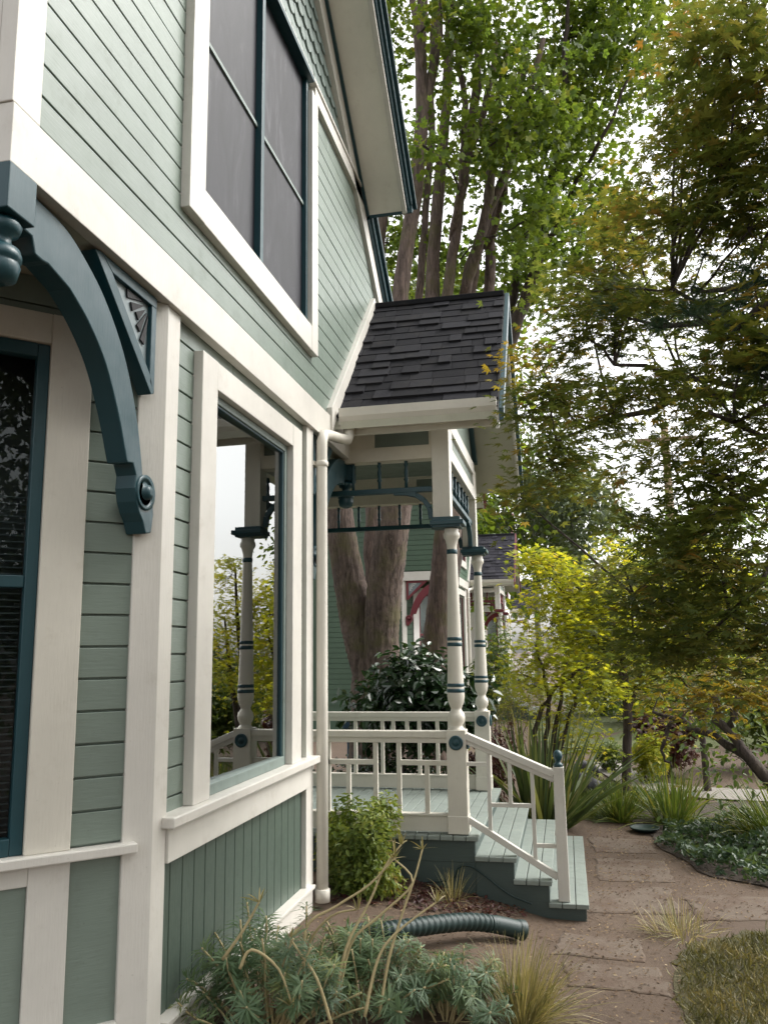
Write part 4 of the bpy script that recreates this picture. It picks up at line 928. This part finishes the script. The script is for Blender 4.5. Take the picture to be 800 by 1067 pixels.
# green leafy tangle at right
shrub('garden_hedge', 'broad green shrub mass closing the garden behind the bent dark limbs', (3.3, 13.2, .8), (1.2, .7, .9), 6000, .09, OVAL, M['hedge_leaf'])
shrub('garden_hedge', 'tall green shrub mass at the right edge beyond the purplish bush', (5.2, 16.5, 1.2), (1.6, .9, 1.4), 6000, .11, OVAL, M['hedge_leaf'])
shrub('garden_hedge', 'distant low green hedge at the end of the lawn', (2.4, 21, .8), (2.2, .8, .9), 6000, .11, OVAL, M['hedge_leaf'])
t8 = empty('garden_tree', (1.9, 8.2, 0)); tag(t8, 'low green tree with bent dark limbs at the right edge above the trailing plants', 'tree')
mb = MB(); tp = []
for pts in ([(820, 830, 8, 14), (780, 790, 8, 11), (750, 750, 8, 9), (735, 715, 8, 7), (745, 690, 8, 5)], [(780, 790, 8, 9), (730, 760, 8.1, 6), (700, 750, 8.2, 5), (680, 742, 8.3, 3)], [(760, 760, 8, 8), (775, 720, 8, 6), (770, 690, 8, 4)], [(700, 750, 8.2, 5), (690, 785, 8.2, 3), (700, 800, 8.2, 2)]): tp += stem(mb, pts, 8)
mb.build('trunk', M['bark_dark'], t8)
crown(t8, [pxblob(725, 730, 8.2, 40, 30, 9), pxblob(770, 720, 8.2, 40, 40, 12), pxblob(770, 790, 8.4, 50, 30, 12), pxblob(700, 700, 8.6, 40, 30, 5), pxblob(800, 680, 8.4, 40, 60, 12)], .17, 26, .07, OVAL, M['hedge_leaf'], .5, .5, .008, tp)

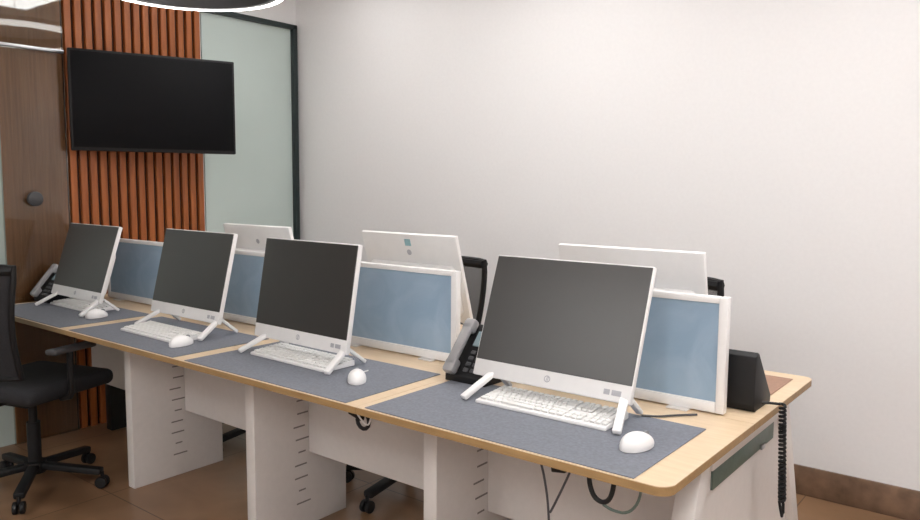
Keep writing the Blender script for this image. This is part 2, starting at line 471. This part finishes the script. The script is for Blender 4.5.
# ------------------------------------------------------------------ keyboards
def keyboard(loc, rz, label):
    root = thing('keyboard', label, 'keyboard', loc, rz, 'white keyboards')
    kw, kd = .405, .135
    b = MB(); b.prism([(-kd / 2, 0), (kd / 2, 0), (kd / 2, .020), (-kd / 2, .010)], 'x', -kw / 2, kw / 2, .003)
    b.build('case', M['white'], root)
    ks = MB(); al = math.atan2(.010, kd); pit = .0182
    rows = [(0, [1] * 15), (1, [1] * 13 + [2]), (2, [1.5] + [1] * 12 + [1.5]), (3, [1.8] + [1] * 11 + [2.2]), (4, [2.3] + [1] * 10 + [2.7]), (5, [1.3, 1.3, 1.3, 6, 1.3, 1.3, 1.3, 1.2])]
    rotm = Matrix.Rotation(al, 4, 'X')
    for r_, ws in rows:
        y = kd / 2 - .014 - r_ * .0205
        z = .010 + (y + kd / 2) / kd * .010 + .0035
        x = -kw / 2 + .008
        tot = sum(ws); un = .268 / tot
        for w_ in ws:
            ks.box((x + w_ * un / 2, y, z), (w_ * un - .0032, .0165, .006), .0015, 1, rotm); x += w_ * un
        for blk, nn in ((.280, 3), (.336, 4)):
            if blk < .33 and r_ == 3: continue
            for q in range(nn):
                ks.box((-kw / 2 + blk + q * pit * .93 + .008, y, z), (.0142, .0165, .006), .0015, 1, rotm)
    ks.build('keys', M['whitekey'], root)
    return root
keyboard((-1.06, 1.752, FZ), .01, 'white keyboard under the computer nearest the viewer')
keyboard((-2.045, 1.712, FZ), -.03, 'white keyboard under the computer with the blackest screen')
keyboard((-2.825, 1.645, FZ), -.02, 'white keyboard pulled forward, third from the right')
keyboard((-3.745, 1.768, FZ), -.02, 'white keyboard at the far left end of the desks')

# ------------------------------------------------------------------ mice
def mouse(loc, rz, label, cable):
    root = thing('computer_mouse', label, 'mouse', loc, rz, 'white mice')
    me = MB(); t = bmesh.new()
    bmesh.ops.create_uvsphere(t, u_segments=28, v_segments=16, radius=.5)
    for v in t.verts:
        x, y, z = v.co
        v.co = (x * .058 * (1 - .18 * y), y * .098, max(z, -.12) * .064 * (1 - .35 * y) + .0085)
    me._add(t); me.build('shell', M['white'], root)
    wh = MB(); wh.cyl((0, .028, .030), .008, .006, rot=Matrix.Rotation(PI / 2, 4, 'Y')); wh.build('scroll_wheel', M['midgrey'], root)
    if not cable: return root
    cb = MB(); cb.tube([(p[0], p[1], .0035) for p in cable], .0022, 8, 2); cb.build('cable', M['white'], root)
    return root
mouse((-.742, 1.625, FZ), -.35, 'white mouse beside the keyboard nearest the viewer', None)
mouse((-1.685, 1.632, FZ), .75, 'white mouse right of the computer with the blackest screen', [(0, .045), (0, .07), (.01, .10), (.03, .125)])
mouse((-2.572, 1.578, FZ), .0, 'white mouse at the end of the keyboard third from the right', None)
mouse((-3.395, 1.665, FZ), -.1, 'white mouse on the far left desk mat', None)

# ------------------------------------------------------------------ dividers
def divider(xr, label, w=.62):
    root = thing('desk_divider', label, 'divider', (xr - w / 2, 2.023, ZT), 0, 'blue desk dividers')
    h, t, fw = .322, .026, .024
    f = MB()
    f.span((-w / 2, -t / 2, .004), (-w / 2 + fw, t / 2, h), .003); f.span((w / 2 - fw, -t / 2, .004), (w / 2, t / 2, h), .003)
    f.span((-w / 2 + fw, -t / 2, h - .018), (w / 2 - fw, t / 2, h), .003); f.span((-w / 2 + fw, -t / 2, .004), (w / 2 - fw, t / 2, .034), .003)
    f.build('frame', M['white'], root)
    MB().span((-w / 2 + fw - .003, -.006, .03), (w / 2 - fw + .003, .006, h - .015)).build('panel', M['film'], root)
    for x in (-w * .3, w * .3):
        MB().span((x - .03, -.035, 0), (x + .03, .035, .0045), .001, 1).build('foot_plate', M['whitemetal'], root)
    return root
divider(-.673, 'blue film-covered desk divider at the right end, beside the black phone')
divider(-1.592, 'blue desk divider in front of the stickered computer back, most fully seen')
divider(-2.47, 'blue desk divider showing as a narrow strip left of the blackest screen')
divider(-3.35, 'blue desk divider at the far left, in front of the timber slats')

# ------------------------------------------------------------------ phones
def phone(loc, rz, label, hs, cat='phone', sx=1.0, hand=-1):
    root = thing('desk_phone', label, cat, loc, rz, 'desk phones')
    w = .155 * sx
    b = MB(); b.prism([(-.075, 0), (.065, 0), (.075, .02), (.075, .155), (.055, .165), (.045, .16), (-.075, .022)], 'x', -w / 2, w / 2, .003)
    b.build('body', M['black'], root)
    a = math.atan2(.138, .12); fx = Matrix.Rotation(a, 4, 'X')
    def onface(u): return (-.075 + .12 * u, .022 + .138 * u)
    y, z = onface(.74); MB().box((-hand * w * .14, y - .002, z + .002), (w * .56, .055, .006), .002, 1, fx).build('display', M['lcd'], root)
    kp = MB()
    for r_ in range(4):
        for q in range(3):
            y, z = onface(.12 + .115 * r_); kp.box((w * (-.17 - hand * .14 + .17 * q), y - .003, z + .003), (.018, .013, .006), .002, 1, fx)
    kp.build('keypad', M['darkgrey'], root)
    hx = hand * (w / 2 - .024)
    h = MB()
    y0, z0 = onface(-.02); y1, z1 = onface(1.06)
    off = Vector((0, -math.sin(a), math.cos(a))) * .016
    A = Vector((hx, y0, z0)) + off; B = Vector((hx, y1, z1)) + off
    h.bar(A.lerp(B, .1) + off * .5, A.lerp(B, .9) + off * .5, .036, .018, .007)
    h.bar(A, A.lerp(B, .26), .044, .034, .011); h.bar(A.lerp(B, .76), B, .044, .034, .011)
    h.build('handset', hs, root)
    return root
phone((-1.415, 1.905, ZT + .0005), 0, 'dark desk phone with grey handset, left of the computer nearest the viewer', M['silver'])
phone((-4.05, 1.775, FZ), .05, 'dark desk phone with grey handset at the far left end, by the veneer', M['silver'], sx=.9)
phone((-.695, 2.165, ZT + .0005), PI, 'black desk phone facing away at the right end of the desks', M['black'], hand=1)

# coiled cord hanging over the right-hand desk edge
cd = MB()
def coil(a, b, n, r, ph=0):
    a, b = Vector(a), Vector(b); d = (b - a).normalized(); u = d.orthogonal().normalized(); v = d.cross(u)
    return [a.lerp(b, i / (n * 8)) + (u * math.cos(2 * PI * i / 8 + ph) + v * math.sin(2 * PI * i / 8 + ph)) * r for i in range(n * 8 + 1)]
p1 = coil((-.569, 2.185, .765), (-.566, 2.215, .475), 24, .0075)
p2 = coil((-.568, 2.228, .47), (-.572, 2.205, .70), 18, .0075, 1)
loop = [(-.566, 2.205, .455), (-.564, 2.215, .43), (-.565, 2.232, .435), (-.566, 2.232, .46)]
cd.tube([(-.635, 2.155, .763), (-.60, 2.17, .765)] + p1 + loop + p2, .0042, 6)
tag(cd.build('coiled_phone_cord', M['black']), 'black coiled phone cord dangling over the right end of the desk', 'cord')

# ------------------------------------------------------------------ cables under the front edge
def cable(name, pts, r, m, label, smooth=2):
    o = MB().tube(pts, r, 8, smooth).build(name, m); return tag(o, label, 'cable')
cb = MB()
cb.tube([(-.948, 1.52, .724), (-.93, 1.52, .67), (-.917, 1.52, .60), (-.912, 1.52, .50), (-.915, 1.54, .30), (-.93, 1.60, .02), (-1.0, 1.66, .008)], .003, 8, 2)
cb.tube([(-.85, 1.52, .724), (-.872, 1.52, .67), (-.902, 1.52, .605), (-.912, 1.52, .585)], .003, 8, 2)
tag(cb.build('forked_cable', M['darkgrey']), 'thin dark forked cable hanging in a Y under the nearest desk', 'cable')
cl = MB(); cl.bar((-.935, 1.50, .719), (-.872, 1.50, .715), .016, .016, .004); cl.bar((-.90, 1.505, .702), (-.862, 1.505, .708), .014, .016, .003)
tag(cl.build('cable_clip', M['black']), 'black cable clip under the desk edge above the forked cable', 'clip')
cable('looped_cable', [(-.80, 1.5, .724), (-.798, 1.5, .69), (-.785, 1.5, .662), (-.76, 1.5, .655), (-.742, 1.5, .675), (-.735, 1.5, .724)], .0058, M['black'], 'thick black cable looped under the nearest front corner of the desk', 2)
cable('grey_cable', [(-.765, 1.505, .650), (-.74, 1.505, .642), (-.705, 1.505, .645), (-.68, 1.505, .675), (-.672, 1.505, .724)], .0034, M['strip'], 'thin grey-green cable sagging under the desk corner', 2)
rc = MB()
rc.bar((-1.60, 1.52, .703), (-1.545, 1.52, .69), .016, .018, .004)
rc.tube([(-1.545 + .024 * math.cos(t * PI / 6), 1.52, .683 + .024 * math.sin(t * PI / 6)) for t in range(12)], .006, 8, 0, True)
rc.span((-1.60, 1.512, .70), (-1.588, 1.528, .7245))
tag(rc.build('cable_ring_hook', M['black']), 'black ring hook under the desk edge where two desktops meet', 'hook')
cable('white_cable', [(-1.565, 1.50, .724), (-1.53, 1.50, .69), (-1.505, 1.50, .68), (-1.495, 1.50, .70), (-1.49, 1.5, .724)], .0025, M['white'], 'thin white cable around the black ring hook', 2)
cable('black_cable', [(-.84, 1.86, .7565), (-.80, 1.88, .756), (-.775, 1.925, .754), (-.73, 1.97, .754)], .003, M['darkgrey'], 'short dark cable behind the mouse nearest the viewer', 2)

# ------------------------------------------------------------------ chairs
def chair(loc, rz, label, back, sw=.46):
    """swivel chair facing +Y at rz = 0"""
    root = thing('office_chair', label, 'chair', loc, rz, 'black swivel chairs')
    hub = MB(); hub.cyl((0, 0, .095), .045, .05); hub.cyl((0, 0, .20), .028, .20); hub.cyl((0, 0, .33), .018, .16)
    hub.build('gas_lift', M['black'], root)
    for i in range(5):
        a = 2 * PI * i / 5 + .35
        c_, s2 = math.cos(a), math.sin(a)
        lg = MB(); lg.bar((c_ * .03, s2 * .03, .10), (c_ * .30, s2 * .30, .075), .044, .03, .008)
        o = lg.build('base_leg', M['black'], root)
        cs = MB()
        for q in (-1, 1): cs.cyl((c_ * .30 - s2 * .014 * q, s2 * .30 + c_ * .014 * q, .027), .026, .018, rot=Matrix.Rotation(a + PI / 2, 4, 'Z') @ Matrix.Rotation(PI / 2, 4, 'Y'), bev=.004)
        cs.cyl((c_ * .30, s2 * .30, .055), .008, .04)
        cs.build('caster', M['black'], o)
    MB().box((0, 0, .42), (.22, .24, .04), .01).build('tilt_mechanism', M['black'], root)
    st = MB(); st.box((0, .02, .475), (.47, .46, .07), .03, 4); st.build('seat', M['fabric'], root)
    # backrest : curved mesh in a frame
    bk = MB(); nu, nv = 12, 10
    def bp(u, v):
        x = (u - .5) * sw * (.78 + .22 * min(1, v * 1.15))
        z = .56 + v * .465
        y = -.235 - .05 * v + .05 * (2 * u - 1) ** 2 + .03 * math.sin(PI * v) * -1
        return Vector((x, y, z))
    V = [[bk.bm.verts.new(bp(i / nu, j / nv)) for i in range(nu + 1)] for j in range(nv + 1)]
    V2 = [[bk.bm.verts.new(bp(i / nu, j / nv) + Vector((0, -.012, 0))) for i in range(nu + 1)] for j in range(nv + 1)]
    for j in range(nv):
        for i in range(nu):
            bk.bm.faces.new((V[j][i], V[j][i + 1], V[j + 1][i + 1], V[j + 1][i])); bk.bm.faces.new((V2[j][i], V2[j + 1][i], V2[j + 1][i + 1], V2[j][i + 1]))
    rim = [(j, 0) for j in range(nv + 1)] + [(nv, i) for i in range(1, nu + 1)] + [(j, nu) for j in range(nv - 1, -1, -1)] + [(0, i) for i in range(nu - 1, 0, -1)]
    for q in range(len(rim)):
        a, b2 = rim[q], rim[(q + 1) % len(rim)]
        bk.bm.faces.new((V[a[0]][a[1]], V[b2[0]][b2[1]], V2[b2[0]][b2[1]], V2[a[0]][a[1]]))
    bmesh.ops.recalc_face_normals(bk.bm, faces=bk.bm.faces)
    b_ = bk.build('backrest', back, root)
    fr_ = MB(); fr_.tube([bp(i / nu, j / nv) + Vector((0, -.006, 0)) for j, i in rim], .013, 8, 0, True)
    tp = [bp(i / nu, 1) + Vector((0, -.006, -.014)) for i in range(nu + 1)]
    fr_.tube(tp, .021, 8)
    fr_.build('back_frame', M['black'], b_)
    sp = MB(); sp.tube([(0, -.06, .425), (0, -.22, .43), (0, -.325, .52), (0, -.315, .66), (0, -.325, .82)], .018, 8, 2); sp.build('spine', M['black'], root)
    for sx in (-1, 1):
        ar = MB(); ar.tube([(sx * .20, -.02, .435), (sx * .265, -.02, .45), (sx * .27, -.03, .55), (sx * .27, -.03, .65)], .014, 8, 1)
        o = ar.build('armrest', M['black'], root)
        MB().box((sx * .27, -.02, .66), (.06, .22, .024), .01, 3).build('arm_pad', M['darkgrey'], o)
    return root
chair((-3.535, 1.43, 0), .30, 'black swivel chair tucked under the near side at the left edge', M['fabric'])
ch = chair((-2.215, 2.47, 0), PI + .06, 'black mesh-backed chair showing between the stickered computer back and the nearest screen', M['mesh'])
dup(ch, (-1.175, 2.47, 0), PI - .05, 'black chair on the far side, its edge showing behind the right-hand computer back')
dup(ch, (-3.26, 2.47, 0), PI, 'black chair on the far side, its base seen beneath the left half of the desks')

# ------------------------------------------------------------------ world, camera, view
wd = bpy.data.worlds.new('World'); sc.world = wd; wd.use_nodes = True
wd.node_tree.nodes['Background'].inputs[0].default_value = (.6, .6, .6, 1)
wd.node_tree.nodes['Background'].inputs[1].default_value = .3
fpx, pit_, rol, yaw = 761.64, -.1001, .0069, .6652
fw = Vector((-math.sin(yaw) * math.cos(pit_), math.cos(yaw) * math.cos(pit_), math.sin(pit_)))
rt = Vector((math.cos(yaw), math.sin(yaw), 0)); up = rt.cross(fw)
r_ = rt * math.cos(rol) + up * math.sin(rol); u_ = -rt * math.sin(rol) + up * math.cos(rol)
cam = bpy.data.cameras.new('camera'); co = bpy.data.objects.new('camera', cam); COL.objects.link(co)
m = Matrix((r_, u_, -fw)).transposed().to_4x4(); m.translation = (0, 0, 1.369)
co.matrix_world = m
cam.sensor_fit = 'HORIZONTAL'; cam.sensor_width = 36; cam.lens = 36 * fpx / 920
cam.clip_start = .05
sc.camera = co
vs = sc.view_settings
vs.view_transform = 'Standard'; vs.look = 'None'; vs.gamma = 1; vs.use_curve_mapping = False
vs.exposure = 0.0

++++++++++

TASK STATEMENT
Set down exactly the lines from the line that contains "Keep writing the" to the line that contains "keyboard((-3.745, 1.768, FZ), -.02, 'white", both lines included, and nothing more.

EXERCISE RESULT
Keep writing the Blender script for this image. This is part 2, starting at line 471. This part finishes the script. The script is for Blender 4.5.
# ------------------------------------------------------------------ keyboards
def keyboard(loc, rz, label):
    root = thing('keyboard', label, 'keyboard', loc, rz, 'white keyboards')
    kw, kd = .405, .135
    b = MB(); b.prism([(-kd / 2, 0), (kd / 2, 0), (kd / 2, .020), (-kd / 2, .010)], 'x', -kw / 2, kw / 2, .003)
    b.build('case', M['white'], root)
    ks = MB(); al = math.atan2(.010, kd); pit = .0182
    rows = [(0, [1] * 15), (1, [1] * 13 + [2]), (2, [1.5] + [1] * 12 + [1.5]), (3, [1.8] + [1] * 11 + [2.2]), (4, [2.3] + [1] * 10 + [2.7]), (5, [1.3, 1.3, 1.3, 6, 1.3, 1.3, 1.3, 1.2])]
    rotm = Matrix.Rotation(al, 4, 'X')
    for r_, ws in rows:
        y = kd / 2 - .014 - r_ * .0205
        z = .010 + (y + kd / 2) / kd * .010 + .0035
        x = -kw / 2 + .008
        tot = sum(ws); un = .268 / tot
        for w_ in ws:
            ks.box((x + w_ * un / 2, y, z), (w_ * un - .0032, .0165, .006), .0015, 1, rotm); x += w_ * un
        for blk, nn in ((.280, 3), (.336, 4)):
            if blk < .33 and r_ == 3: continue
            for q in range(nn):
                ks.box((-kw / 2 + blk + q * pit * .93 + .008, y, z), (.0142, .0165, .006), .0015, 1, rotm)
    ks.build('keys', M['whitekey'], root)
    return root
keyboard((-1.06, 1.752, FZ), .01, 'white keyboard under the computer nearest the viewer')
keyboard((-2.045, 1.712, FZ), -.03, 'white keyboard under the computer with the blackest screen')
keyboard((-2.825, 1.645, FZ), -.02, 'white keyboard pulled forward, third from the right')
keyboard((-3.745, 1.768, FZ), -.02, 'white keyboard at the far left end of the desks')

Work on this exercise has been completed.